◆ **Goal**: Your job is to retype all of the data word for word, leaving every image out.

◆ **Dataset section**:

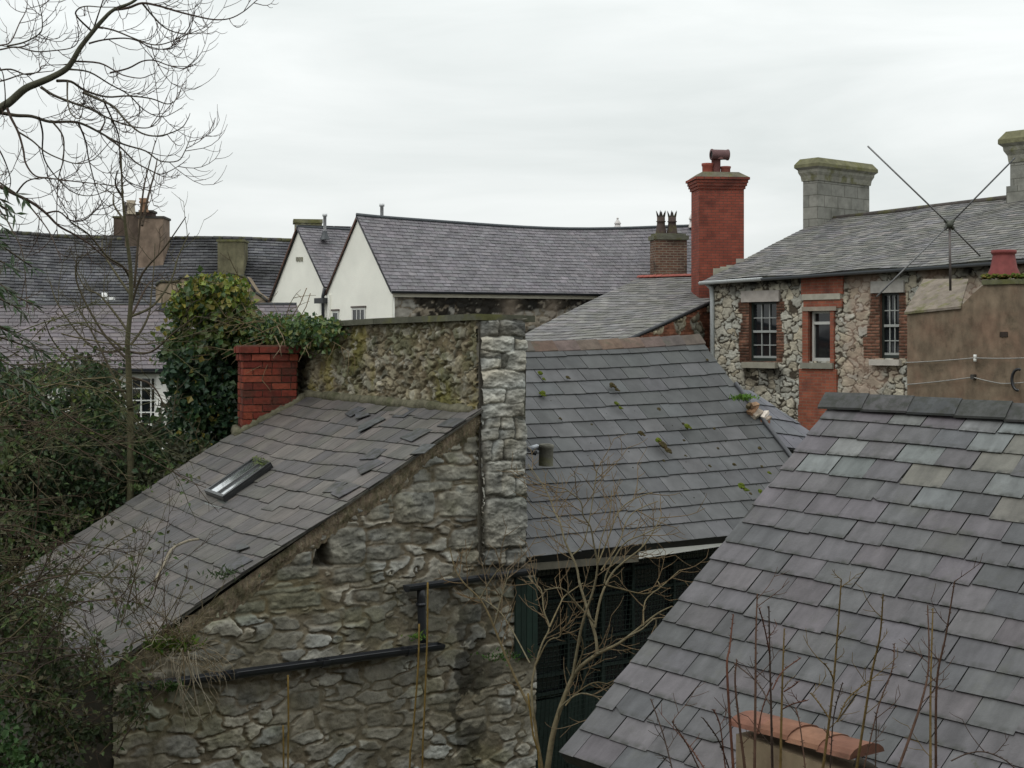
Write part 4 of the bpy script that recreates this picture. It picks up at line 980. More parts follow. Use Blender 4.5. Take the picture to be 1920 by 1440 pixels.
def stack(name, parent, corner, azw, wid, dep, zb, zt, material, cap_h, over, plinth=None, col=(1, 1, 1)):
    """box stack; corner = Pl whose s=0 is the near-left corner of the main face"""
    mb = MB(); mb.pbox(corner, 0, wid, zb, zt, 0, -dep, col)
    if plinth: mb.pbox(corner, -.07, wid + .07, zb, plinth, .07, -dep - .07, col)
    o = mb.build(name, material, parent)
    c = MB(); z = zt
    # moulded cap: cove, slab, weathered chamfer top
    prof = [(0, 0), (.03, .0), (.05, cap_h * .22), (over * .55, cap_h * .38), (over * .6, cap_h * .5), (over, cap_h * .6), (over, cap_h * .74), (over * .35, cap_h), ]
    for i in range(len(prof) - 1):
        (e0, h0), (e1, h1) = prof[i], prof[i + 1]
        f = lambda e_, h_: [corner.pt(-e_, z + h_, e_), corner.pt(wid + e_, z + h_, e_), corner.pt(wid + e_, z + h_, -dep - e_), corner.pt(-e_, z + h_, -dep - e_)]
        A, B = f(e0, h0), f(e1, h1); cc = (.22, .215, .18) if i < 5 else (.15, .145, .085)
        for k in range(4): c.poly([A[k], A[(k + 1) % 4], B[(k + 1) % 4], B[k]], cc)
    c.poly(f(e1, h1), (.17, .165, .08)); c.build('cap', M['stonework'], o)
    return o
CK = Pl(1533, 41.0, az=50)
stack('chimney', rh, CK, 50, CK.s(1630), .52, CK.h(1533, 470), CK.h(1580, 343), M['ashlar'], .64, .18, plinth=None)
CK2 = Pl(1922, 36.8, az=50)
stack('chimney', rh, CK2, 50, 2.6, .42, CK2.h(1908, 430), CK2.h(1908, 300), M['ashlar'], .80, .22, plinth=CK2.h(1908, 345))

# ================================================================== TALL RED BRICK STACK
TB = Pl(1311, 39.6, az=84)
tb = thing('brick_chimney_stack', 'tall red brick chimney stack with corbelled cap, short pots and a T-shaped cowl', 'chimney', TB.pt(.6, GZ, 0))
wd = TB.s(1395); zt = TB.h(1350, 354)
mb = MB(); mb.pbox(TB, 0, wd, GZ, zt, 0, -.95, (1, 1, 1)); shf = mb.build('shaft', M['brick_red'], tb)
mb = MB()
for i, (e_, hh) in enumerate(((.035, .08), (.07, .08), (.095, .09), (.135, .07))):
    z0 = zt + sum((.08, .08, .09, .07)[:i]); mb.pbox(TB, -e_, wd + e_, z0 + .001, z0 + hh, e_, -.95 - e_, (1, 1, 1))
mb.build('corbel', M['brick_red'], shf)
z0 = zt + .32; mb = MB()
A = [TB.pt(-.12, z0, .12), TB.pt(wd + .12, z0, .12), TB.pt(wd + .12, z0, -1.07), TB.pt(-.12, z0, -1.07)]
B = [TB.pt(.12, z0 + .16, -.1), TB.pt(wd - .12, z0 + .16, -.1), TB.pt(wd - .12, z0 + .16, -.85), TB.pt(.12, z0 + .16, -.85)]
for k in range(4): mb.poly([A[k], A[(k + 1) % 4], B[(k + 1) % 4], B[k]], (.12, .11, .08))
mb.poly(B, (.13, .12, .09)); mb.build('flaunching', M['stonework'], tb)
def potat(px, wpx, hgt, col, nm='pot'):
    p = TB.pp(px, 322, -.45); p.z = z0 + .13; r = wpx / F * 39.6 / 2
    mb = MB(); mb.lathe(p, [(r, 0), (r * 1.02, hgt * .7), (r * 1.15, hgt * .8), (r * 1.15, hgt), (r * .85, hgt), (r * .8, hgt * .3), (0, hgt * .3)], col, n=18); return mb.build(nm, M['pot'], tb, smooth=False), p
potat(1334, 20, .30, (.24, .06, .04)); potat(1368, 18, .22, (.20, .06, .045))
o, p = potat(1350, 17, .55, (.13, .05, .045))
pz = p.z; tc_ = P(1349.5, 290, 40.0)
mb = MB(); r = .125; mb.lathe(Vector((tc_.x, tc_.y, pz + .4)), [(r * .95, 0), (r * .95, tc_.z - pz - .45)], (.13, .06, .055), n=16)
ax = Vector((.97, .22, .0)).normalized(); mb.lathe(tc_ - ax * .25, [(.10, .0), (.155, .0), (.155, .03), (.14, .06), (.14, .44), (.155, .47), (.155, .5), (.10, .5)], (.12, .065, .065), n=18, axis=ax)
mb.lathe(tc_ - ax * .249, [(0, .02), (.12, .02)], (.01, .01, .01), n=18, axis=ax)
mb.build('cowl', M['pot'], tb, smooth=False)

# ================================================================== RENDERED LEAN-TO STACK WITH RED POT
RS = Pl(1701, 30.0, az=-43 + 180 if False else 137)
rs = thing('rendered_chimney', 'brown rendered chimney breast with sloping shoulder, mossy top and a flared red pot', 'chimney', RS.pt(1, GZ, 0))
pr = [(1701, 583), (1803, 572), (1826, 549), (1845, 533), (1905, 529), (1908, 545), (1915, 760)]
pts = [RS.sh(x, y) for x, y in pr]
pts = [(RS.s(1701), GZ), (RS.s(1915), GZ)] + pts[::-1]
mb = MB(); mb.prism(RS, pts, 0, -1.3, (.17, .13, .092)); body = mb.build('breast', M['render_brown'], rs)
mb = MB()
q = [RS.pp(1698, 585, .05), RS.pp(1804, 574, .05), RS.pp(1824, 552, .02), RS.pp(1828, 545, -.2)]
mb.hexa([q[0] - Vector((0, 0, .05)), q[1] - Vector((0, 0, .05)), q[1], q[0], q[0] + Vector((.8, 1.4, .75)) - Vector((0, 0, .05)), q[1] + Vector((.5, 1.1, .6)) - Vector((0, 0, .05)), q[1] + Vector((.5, 1.1, .6)), q[0] + Vector((.8, 1.4, .75))], (.19, .16, .13)); mb.build('shoulder', M['stonework'], rs)
mb = MB(); mb.pbox(RS, RS.s(1843), RS.s(1912), RS.h(1880, 533), RS.h(1880, 524), .05, -1.1, (.12, .12, .07)); mb.build('cap', M['stonework'], rs)
pb = RS.pp(1861, 516, -.45); k_ = pb.y / F
mb = MB(); mb.lathe(pb - Vector((0, 0, .03)), [(30 * k_, 0), (29 * k_, .08), (24 * k_, .2), (20.5 * k_, .42), (20 * k_, .46), (23 * k_, .48), (23 * k_, .545), (17 * k_, .545), (16 * k_, .3), (0, .3)], (.18, .045, .042), n=24); mb.build('pot', M['pot'], rs, smooth=False)
mb = MB(); rn = random.Random(8)
for _ in range(220):
    a_ = rn.uniform(0, 6.28); rr = rn.uniform(.28, .42) * 1.0
    blob(mb, pb + Vector((math.cos(a_) * rr, math.sin(a_) * rr, -.03 + rn.uniform(-.03, .04))), Vector((0, 0, 1)), rn.uniform(.02, .05), rn, rn.choice([(.10, .10, .02), (.07, .10, .02), (.13, .10, .03)]), .8)
mb.build('moss', M['moss'], rs)
mb = MB(); mb.pbox(RS, RS.s(1875), RS.s(1890), RS.h(1880, 632), RS.h(1880, 622), .015, -.1, (.04, .03, .025)); mb.build('vent_hole', M['stonework'], rs)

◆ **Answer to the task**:
Write part 4 of the bpy script that recreates this picture. It picks up at line 980. More parts follow. Use Blender 4.5. Take the picture to be 1920 by 1440 pixels.
def stack(name, parent, corner, azw, wid, dep, zb, zt, material, cap_h, over, plinth=None, col=(1, 1, 1)):
    """box stack; corner = Pl whose s=0 is the near-left corner of the main face"""
    mb = MB(); mb.pbox(corner, 0, wid, zb, zt, 0, -dep, col)
    if plinth: mb.pbox(corner, -.07, wid + .07, zb, plinth, .07, -dep - .07, col)
    o = mb.build(name, material, parent)
    c = MB(); z = zt
    # moulded cap: cove, slab, weathered chamfer top
    prof = [(0, 0), (.03, .0), (.05, cap_h * .22), (over * .55, cap_h * .38), (over * .6, cap_h * .5), (over, cap_h * .6), (over, cap_h * .74), (over * .35, cap_h), ]
    for i in range(len(prof) - 1):
        (e0, h0), (e1, h1) = prof[i], prof[i + 1]
        f = lambda e_, h_: [corner.pt(-e_, z + h_, e_), corner.pt(wid + e_, z + h_, e_), corner.pt(wid + e_, z + h_, -dep - e_), corner.pt(-e_, z + h_, -dep - e_)]
        A, B = f(e0, h0), f(e1, h1); cc = (.22, .215, .18) if i < 5 else (.15, .145, .085)
        for k in range(4): c.poly([A[k], A[(k + 1) % 4], B[(k + 1) % 4], B[k]], cc)
    c.poly(f(e1, h1), (.17, .165, .08)); c.build('cap', M['stonework'], o)
    return o
CK = Pl(1533, 41.0, az=50)
stack('chimney', rh, CK, 50, CK.s(1630), .52, CK.h(1533, 470), CK.h(1580, 343), M['ashlar'], .64, .18, plinth=None)
CK2 = Pl(1922, 36.8, az=50)
stack('chimney', rh, CK2, 50, 2.6, .42, CK2.h(1908, 430), CK2.h(1908, 300), M['ashlar'], .80, .22, plinth=CK2.h(1908, 345))

# ================================================================== TALL RED BRICK STACK
TB = Pl(1311, 39.6, az=84)
tb = thing('brick_chimney_stack', 'tall red brick chimney stack with corbelled cap, short pots and a T-shaped cowl', 'chimney', TB.pt(.6, GZ, 0))
wd = TB.s(1395); zt = TB.h(1350, 354)
mb = MB(); mb.pbox(TB, 0, wd, GZ, zt, 0, -.95, (1, 1, 1)); shf = mb.build('shaft', M['brick_red'], tb)
mb = MB()
for i, (e_, hh) in enumerate(((.035, .08), (.07, .08), (.095, .09), (.135, .07))):
    z0 = zt + sum((.08, .08, .09, .07)[:i]); mb.pbox(TB, -e_, wd + e_, z0 + .001, z0 + hh, e_, -.95 - e_, (1, 1, 1))
mb.build('corbel', M['brick_red'], shf)
z0 = zt + .32; mb = MB()
A = [TB.pt(-.12, z0, .12), TB.pt(wd + .12, z0, .12), TB.pt(wd + .12, z0, -1.07), TB.pt(-.12, z0, -1.07)]
B = [TB.pt(.12, z0 + .16, -.1), TB.pt(wd - .12, z0 + .16, -.1), TB.pt(wd - .12, z0 + .16, -.85), TB.pt(.12, z0 + .16, -.85)]
for k in range(4): mb.poly([A[k], A[(k + 1) % 4], B[(k + 1) % 4], B[k]], (.12, .11, .08))
mb.poly(B, (.13, .12, .09)); mb.build('flaunching', M['stonework'], tb)
def potat(px, wpx, hgt, col, nm='pot'):
    p = TB.pp(px, 322, -.45); p.z = z0 + .13; r = wpx / F * 39.6 / 2
    mb = MB(); mb.lathe(p, [(r, 0), (r * 1.02, hgt * .7), (r * 1.15, hgt * .8), (r * 1.15, hgt), (r * .85, hgt), (r * .8, hgt * .3), (0, hgt * .3)], col, n=18); return mb.build(nm, M['pot'], tb, smooth=False), p
potat(1334, 20, .30, (.24, .06, .04)); potat(1368, 18, .22, (.20, .06, .045))
o, p = potat(1350, 17, .55, (.13, .05, .045))
pz = p.z; tc_ = P(1349.5, 290, 40.0)
mb = MB(); r = .125; mb.lathe(Vector((tc_.x, tc_.y, pz + .4)), [(r * .95, 0), (r * .95, tc_.z - pz - .45)], (.13, .06, .055), n=16)
ax = Vector((.97, .22, .0)).normalized(); mb.lathe(tc_ - ax * .25, [(.10, .0), (.155, .0), (.155, .03), (.14, .06), (.14, .44), (.155, .47), (.155, .5), (.10, .5)], (.12, .065, .065), n=18, axis=ax)
mb.lathe(tc_ - ax * .249, [(0, .02), (.12, .02)], (.01, .01, .01), n=18, axis=ax)
mb.build('cowl', M['pot'], tb, smooth=False)

# ================================================================== RENDERED LEAN-TO STACK WITH RED POT
RS = Pl(1701, 30.0, az=-43 + 180 if False else 137)
rs = thing('rendered_chimney', 'brown rendered chimney breast with sloping shoulder, mossy top and a flared red pot', 'chimney', RS.pt(1, GZ, 0))
pr = [(1701, 583), (1803, 572), (1826, 549), (1845, 533), (1905, 529), (1908, 545), (1915, 760)]
pts = [RS.sh(x, y) for x, y in pr]
pts = [(RS.s(1701), GZ), (RS.s(1915), GZ)] + pts[::-1]
mb = MB(); mb.prism(RS, pts, 0, -1.3, (.17, .13, .092)); body = mb.build('breast', M['render_brown'], rs)
mb = MB()
q = [RS.pp(1698, 585, .05), RS.pp(1804, 574, .05), RS.pp(1824, 552, .02), RS.pp(1828, 545, -.2)]
mb.hexa([q[0] - Vector((0, 0, .05)), q[1] - Vector((0, 0, .05)), q[1], q[0], q[0] + Vector((.8, 1.4, .75)) - Vector((0, 0, .05)), q[1] + Vector((.5, 1.1, .6)) - Vector((0, 0, .05)), q[1] + Vector((.5, 1.1, .6)), q[0] + Vector((.8, 1.4, .75))], (.19, .16, .13)); mb.build('shoulder', M['stonework'], rs)
mb = MB(); mb.pbox(RS, RS.s(1843), RS.s(1912), RS.h(1880, 533), RS.h(1880, 524), .05, -1.1, (.12, .12, .07)); mb.build('cap', M['stonework'], rs)
pb = RS.pp(1861, 516, -.45); k_ = pb.y / F
mb = MB(); mb.lathe(pb - Vector((0, 0, .03)), [(30 * k_, 0), (29 * k_, .08), (24 * k_, .2), (20.5 * k_, .42), (20 * k_, .46), (23 * k_, .48), (23 * k_, .545), (17 * k_, .545), (16 * k_, .3), (0, .3)], (.18, .045, .042), n=24); mb.build('pot', M['pot'], rs, smooth=False)
mb = MB(); rn = random.Random(8)
for _ in range(220):
    a_ = rn.uniform(0, 6.28); rr = rn.uniform(.28, .42) * 1.0
    blob(mb, pb + Vector((math.cos(a_) * rr, math.sin(a_) * rr, -.03 + rn.uniform(-.03, .04))), Vector((0, 0, 1)), rn.uniform(.02, .05), rn, rn.choice([(.10, .10, .02), (.07, .10, .02), (.13, .10, .03)]), .8)
mb.build('moss', M['moss'], rs)
mb = MB(); mb.pbox(RS, RS.s(1875), RS.s(1890), RS.h(1880, 632), RS.h(1880, 622), .015, -.1, (.04, .03, .025)); mb.build('vent_hole', M['stonework'], rs)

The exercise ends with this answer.